> **Given task**
Restate all of the data exactly.

> **Dataset content**
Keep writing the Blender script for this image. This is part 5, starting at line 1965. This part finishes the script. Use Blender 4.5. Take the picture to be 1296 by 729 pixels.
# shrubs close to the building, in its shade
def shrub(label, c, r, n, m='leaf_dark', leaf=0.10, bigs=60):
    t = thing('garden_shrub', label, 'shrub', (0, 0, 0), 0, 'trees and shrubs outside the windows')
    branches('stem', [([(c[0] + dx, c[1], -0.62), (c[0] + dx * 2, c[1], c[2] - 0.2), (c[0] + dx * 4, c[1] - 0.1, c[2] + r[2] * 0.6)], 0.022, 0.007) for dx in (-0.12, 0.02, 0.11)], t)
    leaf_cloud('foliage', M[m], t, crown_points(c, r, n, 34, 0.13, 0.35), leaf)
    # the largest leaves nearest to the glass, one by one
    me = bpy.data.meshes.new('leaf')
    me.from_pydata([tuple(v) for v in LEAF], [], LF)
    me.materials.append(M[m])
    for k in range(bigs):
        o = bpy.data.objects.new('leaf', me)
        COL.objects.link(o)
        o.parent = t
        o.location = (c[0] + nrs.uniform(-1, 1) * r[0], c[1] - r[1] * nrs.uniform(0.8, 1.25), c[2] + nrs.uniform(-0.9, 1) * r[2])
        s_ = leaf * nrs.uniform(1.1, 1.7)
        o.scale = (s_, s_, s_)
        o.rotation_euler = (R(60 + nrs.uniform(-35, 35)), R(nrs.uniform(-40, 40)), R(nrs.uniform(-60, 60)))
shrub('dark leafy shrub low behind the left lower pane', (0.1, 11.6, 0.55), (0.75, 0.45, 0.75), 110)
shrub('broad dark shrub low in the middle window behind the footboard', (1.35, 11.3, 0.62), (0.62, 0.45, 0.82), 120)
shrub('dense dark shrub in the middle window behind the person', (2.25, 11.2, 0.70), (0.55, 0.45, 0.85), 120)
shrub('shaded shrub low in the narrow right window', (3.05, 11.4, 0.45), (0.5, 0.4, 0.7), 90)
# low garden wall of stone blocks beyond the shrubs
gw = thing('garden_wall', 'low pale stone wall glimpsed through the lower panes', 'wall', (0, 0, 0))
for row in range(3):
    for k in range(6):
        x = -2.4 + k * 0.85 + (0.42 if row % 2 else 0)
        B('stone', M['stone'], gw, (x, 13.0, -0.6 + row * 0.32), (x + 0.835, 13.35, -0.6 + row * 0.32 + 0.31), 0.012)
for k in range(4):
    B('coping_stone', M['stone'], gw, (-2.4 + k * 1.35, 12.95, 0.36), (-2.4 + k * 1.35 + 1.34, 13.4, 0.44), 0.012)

> **Written solution**
Keep writing the Blender script for this image. This is part 5, starting at line 1965. This part finishes the script. Use Blender 4.5. Take the picture to be 1296 by 729 pixels.
# shrubs close to the building, in its shade
def shrub(label, c, r, n, m='leaf_dark', leaf=0.10, bigs=60):
    t = thing('garden_shrub', label, 'shrub', (0, 0, 0), 0, 'trees and shrubs outside the windows')
    branches('stem', [([(c[0] + dx, c[1], -0.62), (c[0] + dx * 2, c[1], c[2] - 0.2), (c[0] + dx * 4, c[1] - 0.1, c[2] + r[2] * 0.6)], 0.022, 0.007) for dx in (-0.12, 0.02, 0.11)], t)
    leaf_cloud('foliage', M[m], t, crown_points(c, r, n, 34, 0.13, 0.35), leaf)
    # the largest leaves nearest to the glass, one by one
    me = bpy.data.meshes.new('leaf')
    me.from_pydata([tuple(v) for v in LEAF], [], LF)
    me.materials.append(M[m])
    for k in range(bigs):
        o = bpy.data.objects.new('leaf', me)
        COL.objects.link(o)
        o.parent = t
        o.location = (c[0] + nrs.uniform(-1, 1) * r[0], c[1] - r[1] * nrs.uniform(0.8, 1.25), c[2] + nrs.uniform(-0.9, 1) * r[2])
        s_ = leaf * nrs.uniform(1.1, 1.7)
        o.scale = (s_, s_, s_)
        o.rotation_euler = (R(60 + nrs.uniform(-35, 35)), R(nrs.uniform(-40, 40)), R(nrs.uniform(-60, 60)))
shrub('dark leafy shrub low behind the left lower pane', (0.1, 11.6, 0.55), (0.75, 0.45, 0.75), 110)
shrub('broad dark shrub low in the middle window behind the footboard', (1.35, 11.3, 0.62), (0.62, 0.45, 0.82), 120)
shrub('dense dark shrub in the middle window behind the person', (2.25, 11.2, 0.70), (0.55, 0.45, 0.85), 120)
shrub('shaded shrub low in the narrow right window', (3.05, 11.4, 0.45), (0.5, 0.4, 0.7), 90)
# low garden wall of stone blocks beyond the shrubs
gw = thing('garden_wall', 'low pale stone wall glimpsed through the lower panes', 'wall', (0, 0, 0))
for row in range(3):
    for k in range(6):
        x = -2.4 + k * 0.85 + (0.42 if row % 2 else 0)
        B('stone', M['stone'], gw, (x, 13.0, -0.6 + row * 0.32), (x + 0.835, 13.35, -0.6 + row * 0.32 + 0.31), 0.012)
for k in range(4):
    B('coping_stone', M['stone'], gw, (-2.4 + k * 1.35, 12.95, 0.36), (-2.4 + k * 1.35 + 1.34, 13.4, 0.44), 0.012)